# start of Data

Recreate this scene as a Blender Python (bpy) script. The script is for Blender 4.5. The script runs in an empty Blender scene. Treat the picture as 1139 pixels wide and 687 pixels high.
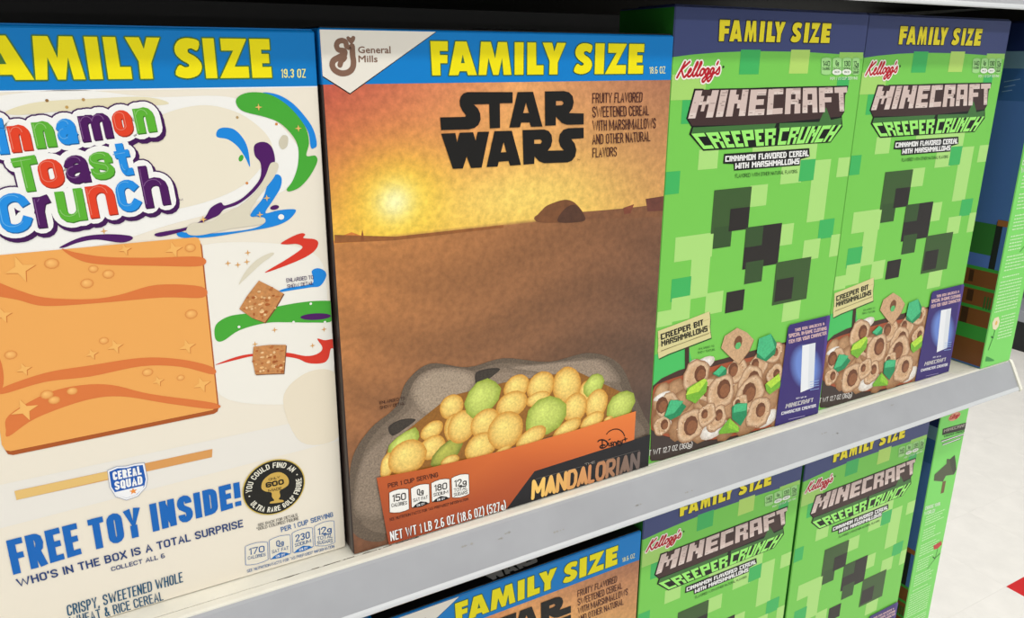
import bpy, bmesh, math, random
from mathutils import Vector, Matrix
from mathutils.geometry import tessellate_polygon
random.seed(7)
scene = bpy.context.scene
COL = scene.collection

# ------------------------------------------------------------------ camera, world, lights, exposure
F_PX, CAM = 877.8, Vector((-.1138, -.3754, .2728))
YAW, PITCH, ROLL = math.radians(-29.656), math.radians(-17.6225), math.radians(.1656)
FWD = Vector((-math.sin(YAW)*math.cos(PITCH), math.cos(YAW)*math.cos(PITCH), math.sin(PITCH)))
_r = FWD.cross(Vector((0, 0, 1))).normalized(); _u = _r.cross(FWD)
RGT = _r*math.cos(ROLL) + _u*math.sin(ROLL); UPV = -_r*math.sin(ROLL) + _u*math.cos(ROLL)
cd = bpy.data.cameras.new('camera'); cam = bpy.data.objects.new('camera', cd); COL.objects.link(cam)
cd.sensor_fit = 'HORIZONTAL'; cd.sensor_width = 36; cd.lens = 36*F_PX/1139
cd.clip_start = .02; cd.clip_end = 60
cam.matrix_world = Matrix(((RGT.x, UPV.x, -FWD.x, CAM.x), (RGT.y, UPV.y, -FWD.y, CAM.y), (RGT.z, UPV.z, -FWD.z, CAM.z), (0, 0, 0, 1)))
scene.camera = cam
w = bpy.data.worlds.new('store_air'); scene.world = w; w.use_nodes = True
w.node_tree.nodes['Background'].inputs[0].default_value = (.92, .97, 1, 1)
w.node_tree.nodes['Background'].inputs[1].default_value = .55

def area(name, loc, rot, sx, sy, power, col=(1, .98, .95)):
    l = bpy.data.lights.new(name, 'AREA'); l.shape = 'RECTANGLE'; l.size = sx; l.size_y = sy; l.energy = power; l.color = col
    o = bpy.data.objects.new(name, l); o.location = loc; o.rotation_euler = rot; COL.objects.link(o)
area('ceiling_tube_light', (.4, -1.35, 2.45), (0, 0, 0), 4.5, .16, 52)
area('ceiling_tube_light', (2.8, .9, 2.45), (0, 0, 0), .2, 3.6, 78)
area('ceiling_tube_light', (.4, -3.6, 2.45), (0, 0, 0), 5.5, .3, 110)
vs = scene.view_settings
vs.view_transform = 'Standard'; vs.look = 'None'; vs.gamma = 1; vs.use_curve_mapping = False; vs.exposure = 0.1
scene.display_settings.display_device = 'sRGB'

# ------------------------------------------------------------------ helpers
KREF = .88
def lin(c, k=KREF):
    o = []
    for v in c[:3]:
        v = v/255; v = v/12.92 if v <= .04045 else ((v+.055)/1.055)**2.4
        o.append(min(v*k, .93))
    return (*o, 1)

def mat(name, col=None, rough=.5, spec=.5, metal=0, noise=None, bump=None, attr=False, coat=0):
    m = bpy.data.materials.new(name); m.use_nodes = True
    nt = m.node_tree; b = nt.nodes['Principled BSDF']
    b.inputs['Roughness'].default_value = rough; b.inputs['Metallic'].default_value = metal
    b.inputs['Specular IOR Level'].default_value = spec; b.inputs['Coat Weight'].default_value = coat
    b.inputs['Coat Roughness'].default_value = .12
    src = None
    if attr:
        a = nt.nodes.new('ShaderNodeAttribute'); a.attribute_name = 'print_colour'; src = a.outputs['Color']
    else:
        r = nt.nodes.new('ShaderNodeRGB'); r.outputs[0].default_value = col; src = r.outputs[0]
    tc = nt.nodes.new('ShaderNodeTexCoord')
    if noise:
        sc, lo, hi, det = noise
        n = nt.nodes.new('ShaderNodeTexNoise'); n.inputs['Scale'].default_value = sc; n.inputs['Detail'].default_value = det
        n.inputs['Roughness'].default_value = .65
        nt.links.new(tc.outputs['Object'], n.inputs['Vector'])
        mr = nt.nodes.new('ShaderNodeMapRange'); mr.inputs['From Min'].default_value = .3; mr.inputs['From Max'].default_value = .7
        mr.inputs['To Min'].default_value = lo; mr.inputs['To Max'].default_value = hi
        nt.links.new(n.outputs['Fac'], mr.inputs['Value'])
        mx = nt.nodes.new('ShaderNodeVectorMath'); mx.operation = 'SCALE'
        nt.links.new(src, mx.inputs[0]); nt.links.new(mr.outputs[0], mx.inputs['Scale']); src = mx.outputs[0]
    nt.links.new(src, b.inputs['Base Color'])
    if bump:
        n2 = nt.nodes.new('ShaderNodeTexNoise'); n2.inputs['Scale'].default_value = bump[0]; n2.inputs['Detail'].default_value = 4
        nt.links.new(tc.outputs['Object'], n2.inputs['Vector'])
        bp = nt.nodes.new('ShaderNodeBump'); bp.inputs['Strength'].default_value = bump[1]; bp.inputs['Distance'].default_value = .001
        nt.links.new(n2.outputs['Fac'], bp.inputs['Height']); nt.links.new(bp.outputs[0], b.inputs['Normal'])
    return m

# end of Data

**Directions for this task:**
Please write out all the data again word for word, but not the pictures.

**Solved exercise:**
Recreate this scene as a Blender Python (bpy) script. The script is for Blender 4.5. The script runs in an empty Blender scene. Treat the picture as 1139 pixels wide and 687 pixels high.
import bpy, bmesh, math, random
from mathutils import Vector, Matrix
from mathutils.geometry import tessellate_polygon
random.seed(7)
scene = bpy.context.scene
COL = scene.collection

# ------------------------------------------------------------------ camera, world, lights, exposure
F_PX, CAM = 877.8, Vector((-.1138, -.3754, .2728))
YAW, PITCH, ROLL = math.radians(-29.656), math.radians(-17.6225), math.radians(.1656)
FWD = Vector((-math.sin(YAW)*math.cos(PITCH), math.cos(YAW)*math.cos(PITCH), math.sin(PITCH)))
_r = FWD.cross(Vector((0, 0, 1))).normalized(); _u = _r.cross(FWD)
RGT = _r*math.cos(ROLL) + _u*math.sin(ROLL); UPV = -_r*math.sin(ROLL) + _u*math.cos(ROLL)
cd = bpy.data.cameras.new('camera'); cam = bpy.data.objects.new('camera', cd); COL.objects.link(cam)
cd.sensor_fit = 'HORIZONTAL'; cd.sensor_width = 36; cd.lens = 36*F_PX/1139
cd.clip_start = .02; cd.clip_end = 60
cam.matrix_world = Matrix(((RGT.x, UPV.x, -FWD.x, CAM.x), (RGT.y, UPV.y, -FWD.y, CAM.y), (RGT.z, UPV.z, -FWD.z, CAM.z), (0, 0, 0, 1)))
scene.camera = cam
w = bpy.data.worlds.new('store_air'); scene.world = w; w.use_nodes = True
w.node_tree.nodes['Background'].inputs[0].default_value = (.92, .97, 1, 1)
w.node_tree.nodes['Background'].inputs[1].default_value = .55

def area(name, loc, rot, sx, sy, power, col=(1, .98, .95)):
    l = bpy.data.lights.new(name, 'AREA'); l.shape = 'RECTANGLE'; l.size = sx; l.size_y = sy; l.energy = power; l.color = col
    o = bpy.data.objects.new(name, l); o.location = loc; o.rotation_euler = rot; COL.objects.link(o)
area('ceiling_tube_light', (.4, -1.35, 2.45), (0, 0, 0), 4.5, .16, 52)
area('ceiling_tube_light', (2.8, .9, 2.45), (0, 0, 0), .2, 3.6, 78)
area('ceiling_tube_light', (.4, -3.6, 2.45), (0, 0, 0), 5.5, .3, 110)
vs = scene.view_settings
vs.view_transform = 'Standard'; vs.look = 'None'; vs.gamma = 1; vs.use_curve_mapping = False; vs.exposure = 0.1
scene.display_settings.display_device = 'sRGB'

# ------------------------------------------------------------------ helpers
KREF = .88
def lin(c, k=KREF):
    o = []
    for v in c[:3]:
        v = v/255; v = v/12.92 if v <= .04045 else ((v+.055)/1.055)**2.4
        o.append(min(v*k, .93))
    return (*o, 1)

def mat(name, col=None, rough=.5, spec=.5, metal=0, noise=None, bump=None, attr=False, coat=0):
    m = bpy.data.materials.new(name); m.use_nodes = True
    nt = m.node_tree; b = nt.nodes['Principled BSDF']
    b.inputs['Roughness'].default_value = rough; b.inputs['Metallic'].default_value = metal
    b.inputs['Specular IOR Level'].default_value = spec; b.inputs['Coat Weight'].default_value = coat
    b.inputs['Coat Roughness'].default_value = .12
    src = None
    if attr:
        a = nt.nodes.new('ShaderNodeAttribute'); a.attribute_name = 'print_colour'; src = a.outputs['Color']
    else:
        r = nt.nodes.new('ShaderNodeRGB'); r.outputs[0].default_value = col; src = r.outputs[0]
    tc = nt.nodes.new('ShaderNodeTexCoord')
    if noise:
        sc, lo, hi, det = noise
        n = nt.nodes.new('ShaderNodeTexNoise'); n.inputs['Scale'].default_value = sc; n.inputs['Detail'].default_value = det
        n.inputs['Roughness'].default_value = .65
        nt.links.new(tc.outputs['Object'], n.inputs['Vector'])
        mr = nt.nodes.new('ShaderNodeMapRange'); mr.inputs['From Min'].default_value = .3; mr.inputs['From Max'].default_value = .7
        mr.inputs['To Min'].default_value = lo; mr.inputs['To Max'].default_value = hi
        nt.links.new(n.outputs['Fac'], mr.inputs['Value'])
        mx = nt.nodes.new('ShaderNodeVectorMath'); mx.operation = 'SCALE'
        nt.links.new(src, mx.inputs[0]); nt.links.new(mr.outputs[0], mx.inputs['Scale']); src = mx.outputs[0]
    nt.links.new(src, b.inputs['Base Color'])
    if bump:
        n2 = nt.nodes.new('ShaderNodeTexNoise'); n2.inputs['Scale'].default_value = bump[0]; n2.inputs['Detail'].default_value = 4
        nt.links.new(tc.outputs['Object'], n2.inputs['Vector'])
        bp = nt.nodes.new('ShaderNodeBump'); bp.inputs['Strength'].default_value = bump[1]; bp.inputs['Distance'].default_value = .001
        nt.links.new(n2.outputs['Fac'], bp.inputs['Height']); nt.links.new(bp.outputs[0], b.inputs['Normal'])
    return m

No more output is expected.